Victoria Gillis, Clemson University Professor Emerita of Literacy, taught at Clemson for 20 years before retiring in 2010. She then accepted a position at the University of Wyoming as an Endowed Excellence Chair in literacy education, where she received the Faculty Award in 2017 from the College of Education for Outstanding Contributions Toward Improving the Climate of the College.

On March 2, 2025, Gillis was inducted into the Lewis Society of the alumni organization Women of North Georgia. The Lewis Society was created in 1873 to recognize women of significance within the history of the University of North Georgia (UNG), including its first female graduate, Willie Lewis, and her sister, Mary. Being inducted into the Lewis Society is a way to celebrate women who have had or lead exemplary lives. Gillis was inducted for her professional achievements at Clemson University and the University of Wyoming and for her work to award Quilts of Valor (QOV) to alumni of North Georgia College (now University of North Georgia) who have served in the military and been touched by war.
According to the organization Quilts of Valor, these special quilts are intended to provide comfort to veterans of war. To date, Gillis has provided 60 QOV to North Georgia College graduates in the classes of 1968 and 1969, awarded at their 55th class reunions.
Gillis learned about QOV ten years ago while in a restaurant in Anderson, S.C., where she observed a group of older people, one of whom was presented a beautiful quilt.

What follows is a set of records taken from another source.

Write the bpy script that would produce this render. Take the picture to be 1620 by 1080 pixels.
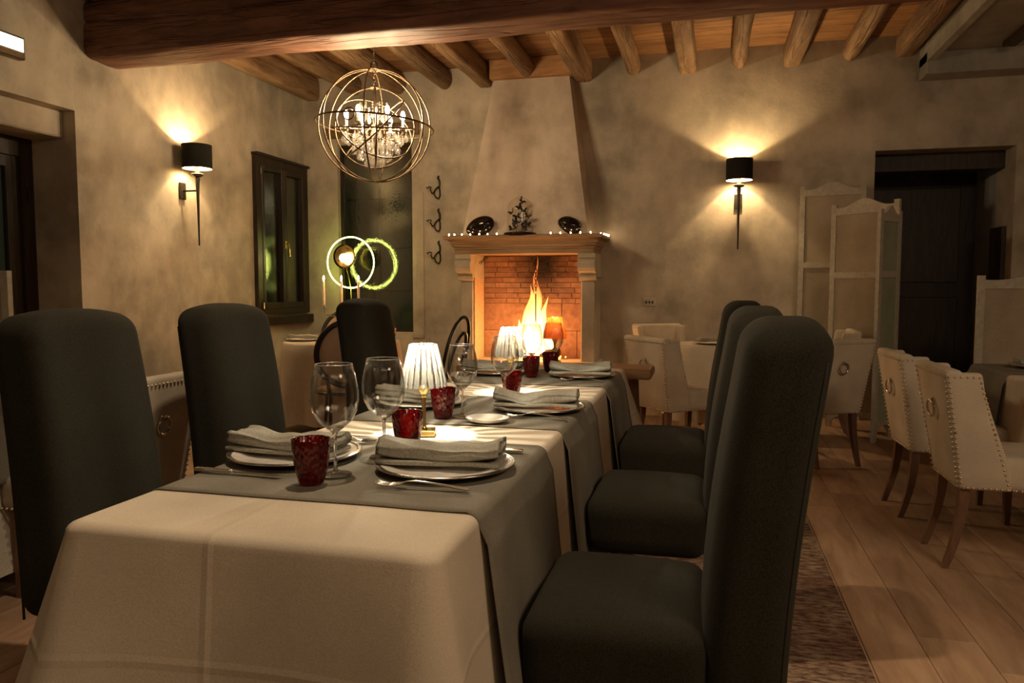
import bpy, bmesh, math, random
from mathutils import Vector, Matrix, noise
random.seed(7)
PI = math.pi
R = math.radians
SC = bpy.context.scene
COL = SC.collection
for o in list(bpy.data.objects): bpy.data.objects.remove(o)

# ------------------------------------------------------------------ camera
cam_d = bpy.data.cameras.new('camera')
cam_d.sensor_width = 36; cam_d.lens = 36*1200/1620
cam_d.clip_start = 0.05
cam = bpy.data.objects.new('camera', cam_d); COL.objects.link(cam)
cam.location = (0, 0, 1.21)
cam.rotation_euler = (R(90-4.1467), 0, R(14.359))
SC.camera = cam
# ------------------------------------------------------------------ world, exposure
SC.view_settings.view_transform = 'Standard'
SC.view_settings.look = 'None'
SC.view_settings.gamma = 1
SC.view_settings.use_curve_mapping = False
SC.view_settings.exposure = 1.08
W = bpy.data.worlds.new('night'); SC.world = W; W.use_nodes = True
W.node_tree.nodes['Background'].inputs[0].default_value = (0.016, 0.019, 0.013, 1)
W.node_tree.nodes['Background'].inputs[1].default_value = 0.6
cy = SC.cycles
cy.max_bounces = 8; cy.diffuse_bounces = 4; cy.glossy_bounces = 4
cy.transmission_bounces = 8; cy.transparent_max_bounces = 24
cy.caustics_reflective = False; cy.caustics_refractive = False
cy.sample_clamp_indirect = 3.0
cy.use_denoising = True

WARM = (1.0, 0.70, 0.38)
def area(name, loc, rot, size, power, color):
    l = bpy.data.lights.new(name, 'AREA'); l.shape = 'RECTANGLE'
    l.size = size[0]; l.size_y = size[1]; l.energy = power; l.color = color
    o = bpy.data.objects.new(name, l); COL.objects.link(o)
    o.location = loc; o.rotation_euler = rot
    return o
# soft fill added behind and beside the camera, standing in for unseen restaurant lamps
area('room_fill_rear', (.9, -1.2, 2.9), (R(28), 0, R(12)), (2.2, 1.0), 6, (1, .70, .42))
area('room_fill_left', (-3.0, -1.2, 2.9), (R(32), 0, R(-10)), (1.2, .8), 2, (1, .74, .46))
area('room_fill_right', (2.4, .2, 3.0), (R(25), 0, 0), (1.4, 1.0), 26, (1, .75, .50))

# ceiling downlight over the long table, above the frame
_s = bpy.data.lights.new('table_downlight', 'SPOT'); _s.energy = 68; _s.color = (1, .76, .50); _s.spot_size = R(74); _s.spot_blend = .6; _s.shadow_soft_size = .03
_o = bpy.data.objects.new('table_downlight', _s); COL.objects.link(_o); _o.location = (-.85, 2.05, 3.2); _o.rotation_euler = (R(4), 0, 0)

def point(name, loc, power, color, rad=0.01, parent=None):
    l = bpy.data.lights.new(name, 'POINT'); l.energy = power; l.color = color
    l.shadow_soft_size = rad
    o = bpy.data.objects.new(name, l); COL.objects.link(o)
    o.location = loc
    if parent: o.parent = parent
    return o

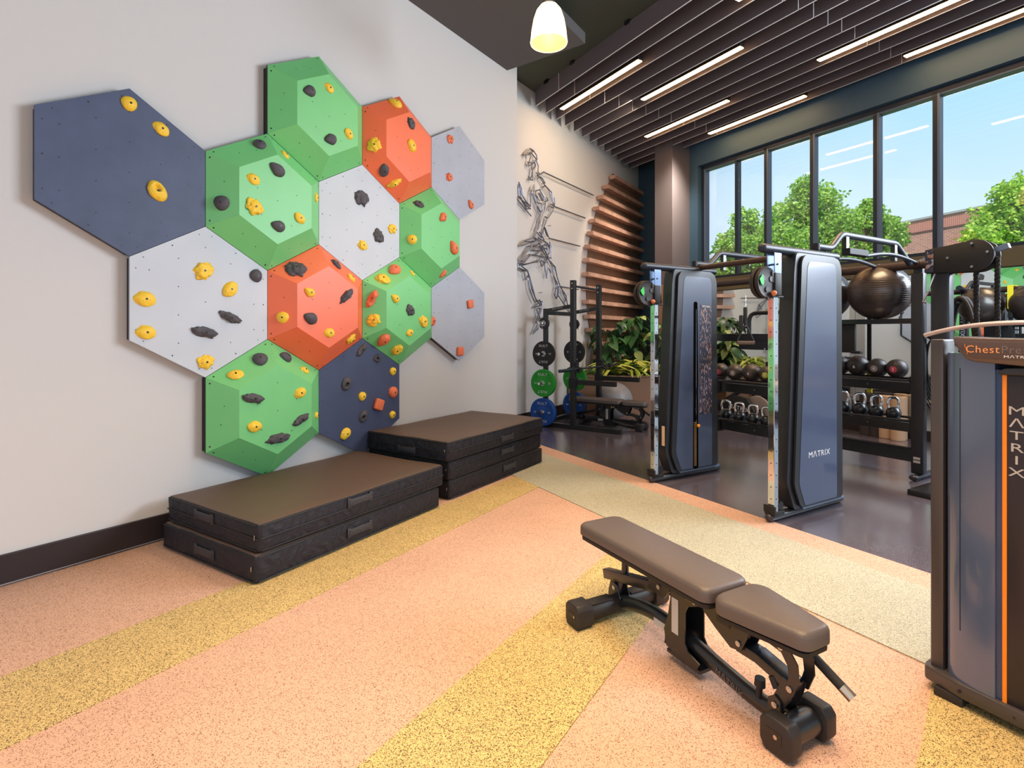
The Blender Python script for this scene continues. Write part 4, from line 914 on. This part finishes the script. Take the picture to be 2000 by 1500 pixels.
# battle rope and bands hanging on the rig post
br = root_of('battle_rope', rg(6.3, 2.30), RR, 'thick black battle rope looped over the rope machine post', 'rope')
q = MB()
for k, (w, zb) in enumerate(((.13, .55), (.15, .42), (.11, .65))):
    pts = [(-.075-.02*k, -w*math.cos(a)+.0, 1.82+.0-(1-math.sin(a))*(1.82-zb)*(.5 if a < 0 else .5)) for a in [PI/2-2*PI*i/60 for i in range(60)]]
    pts = [(-.21+.05*k if False else .16+.05*k, w*math.sin(2*PI*i/60)*(1 if True else 0), (1.85+zb)/2+(1.85-zb)/2*math.cos(2*PI*i/60)) for i in range(60)]
    q.tube(pts, .022, 8, True)
obj('rope_loop', q, M_rope, br)
q = MB(); q.cyl((.10, 0, 1.80), (.34, 0, 1.83), .012, 10); obj('hook', q, M_blk, br)
bd = root_of('resistance_bands', rg(6.3, 2.60), RR, 'bundle of black resistance tubes looped on the right rig post', 'exercise band')
q = MB(); q.cyl((.085, -.08, 1.45), (-.0, -.115, 1.47), .012, 10); q.sph((-.005, -.115, 1.47), .03, (1, 1, .8), 14, 10); obj('hook', q, M_blk2, bd)
for k in range(6):
    q = MB(); w = .05+.014*k; zb = .95-.05*k
    q.tube([(.10+.012*k, -.10+w*math.sin(2*PI*i/40), (1.45+zb)/2+(1.45-zb)/2*math.cos(2*PI*i/40)) for i in range(40)], .007, 6, True); obj('tube_loop', q, M_blk2 if k % 2 else M_gun, bd)
# ================================================================== HALF RACK WITH PLATES
hr = root_of('half_rack', wl(7.40, 3.92), RW, 'black half rack with perforated uprights and plate storage beside the sculpture', 'squat rack')
# local x = along the wall (away from the camera), y = into the wall
HWX = .93
def upright(x, y, zt, w=.07):
    q = MB(); q.b2((x-w/2, y-w/2, .0), (x+w/2, y+w/2, zt), .004); return q
for x in (0, HWX):
    obj('upright', upright(x, 0, 2.33, .078), M_blk, hr, 0)
    q = MB()
    for k in range(36): z = .35+.052*k; q.cyl((x-.0405, 0, z), (x-.039, 0, z), .011, 8); q.cyl((x, -.0405, z), (x, -.039, z), .009, 8)
    obj('upright_holes', q, M_bolt, hr, 0, kind='stuff')
    q = MB()
    for z in (2.20, 2.28): q.cyl((x-.045, 0, z), (x-.039, 0, z), .013, 12)
    obj('bolts', q, M_zinc, hr, 30, kind='stuff')
    obj('storage_upright', upright(x, .50, 1.90, .065), M_blk, hr, 0)
    q = MB(); q.bar((x, .0, 1.93), (x, .50, 1.86), .05, .06, .003); obj('side_arm', q, M_blk, hr, 0)
    q = MB(); q.b2((x-.035, -.78, .0), (x+.035, .62, .07), .004); obj('floor_rail', q, M_blk, hr, 0)
    q = MB(); q.b2((x-.04, -.80, .0), (x+.04, -.775, .075), .003); obj('end_cap', q, M_blk2, hr, 0)
    q = MB(); q.b2((x-.03, -.72, .70), (x+.03, .06, .775), .004); q.b2((x-.045, -.06, .64), (x+.045, .06, .80), .004); obj('spotter_arm', q, M_blk2, hr, 0)
    q = MB(); q.b2((x-.045, -.08, .90), (x+.045, -.04, 1.05), .004); q.b2((x-.045, -.13, .89), (x+.045, -.08, .92), .003); q.b2((x-.045, -.14, .89), (x+.045, -.125, .97), .003); obj('bar_hook', q, M_blk2, hr, 0)
    text('lettering', 'MATRIX', .05, hr, frame((0, -.99, .14), (0, .14, .99), (x-.0262, .27, 1.898)), mat('dim_white', (150, 150, 155), .5))
q = MB(); q.cyl((0, -.0, 2.24), (HWX, -.0, 2.24), .018, 14); obj('pull_up_bar', q, M_gun, hr)
for za in (.04, 1.80):
    q = MB(); q.b2((.03, .47, za), (HWX-.03, .53, za+.065), .003); obj('cross_member', q, M_blk, hr, 0)
# storage pegs
q = MB()
for x, sg in ((0, -1), (HWX, 1)):
    for z in (.235, .70, 1.17, 1.66): q.cyl((x+sg*.03, .50, z), (x+sg*.22, .50, z), .0235, 14)
obj('plate_pegs', q, M_chr, hr)
def plate_disc(x, sg, z, r, th, m, lb, wtxt, where):
    p = wl(7.40+x+sg*(.035+th/2), 4.42, z)
    t = root_of('weight_plate', p, RW, lb, 'weight plate', 'bumper plates stored on the half rack')
    Mx = Matrix.Rotation(PI/2, 4, 'Y')
    h = th/2
    q = MB(); q.lathe([(.026, -h*.9), (.06, -h*.95), (.07, -h*.8), (r*.72, -h*.8), (r*.78, -h), (r*.97, -h), (r, -h*.8), (r, h*.8), (r*.97, h), (r*.78, h), (r*.72, h*.8), (.07, h*.8), (.06, h*.95), (.026, h*.9)], 48, Mx)
    q.lathe([(.026, -h*.9), (.026, h*.9)], 24, Mx)
    obj('disc', q, m, t, 35)
    q = MB(); q.lathe([(.0255, -h*1.0), (.043, -h*1.0), (.043, h*1.0), (.0255, h*1.0)], 24, Mx); obj('steel_hub', q, M_zinc, t, 35)
    if r > .15:
        fr_ = frame((0, -1, 0), (0, 0, 1), (-h-.0008, 0, 0))
        text('lettering', 'XULT', r*.26, t, fr_ @ Matrix.Translation((0, r*.62, 0)), M_white, .0005, 'CENTER', 1.2)
        text('lettering', 'XULT', r*.26, t, fr_ @ Matrix.Rotation(PI, 4, 'Z') @ Matrix.Translation((0, r*.62, 0)), M_white, .0005, 'CENTER', 1.2)
        for a_ in (0, PI): text('number', wtxt, r*.20, t, fr_ @ Matrix.Rotation(a_, 4, 'Z') @ Matrix.Translation((r*.58, 0, 0)), M_white, .0005, 'CENTER', 1.1)
PC = {'blue': mat('bumper_blue', (22, 82, 172), .5), 'green': mat('bumper_green', (34, 160, 44), .5), 'black': mat('bumper_black', (34, 32, 34), .5), 'iron': mat('plate_iron', (44, 44, 46), .4)}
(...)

“As the group was leaving, I asked the man who did the presentation what was going on, and he told me about QOV,” she said. “Since I had graduated from a military college with my undergraduate degree in 1968, and most of my classmates went to Vietnam, it struck a chord.”
After retiring from the University of Wyoming in 2017, she began sewing with the Quilts of Valor group in Anderson.

Her first Quilt of Valor was gifted in 2019 to Senator Max Cleland, a Vietnam veteran and triple amputee, who served as Georgia’s Secretary of State and in the U.S. Senate. Cleland passed away in 2021, but Gillis remembers him as an old friend. They both grew up in Lithonia, Ga.
“I had kept up with him as he headed up the Veterans Administration for President Carter, and when he went on to serve in several elected positions,” she said. Since gifting that first quilt to Cleland, Gillis has awarded a total of 75 quilts, an average of 11 quilts annually. Currently, she is working on quilts for the Classes of 1965-1967 to be awarded at their 60th class reunions.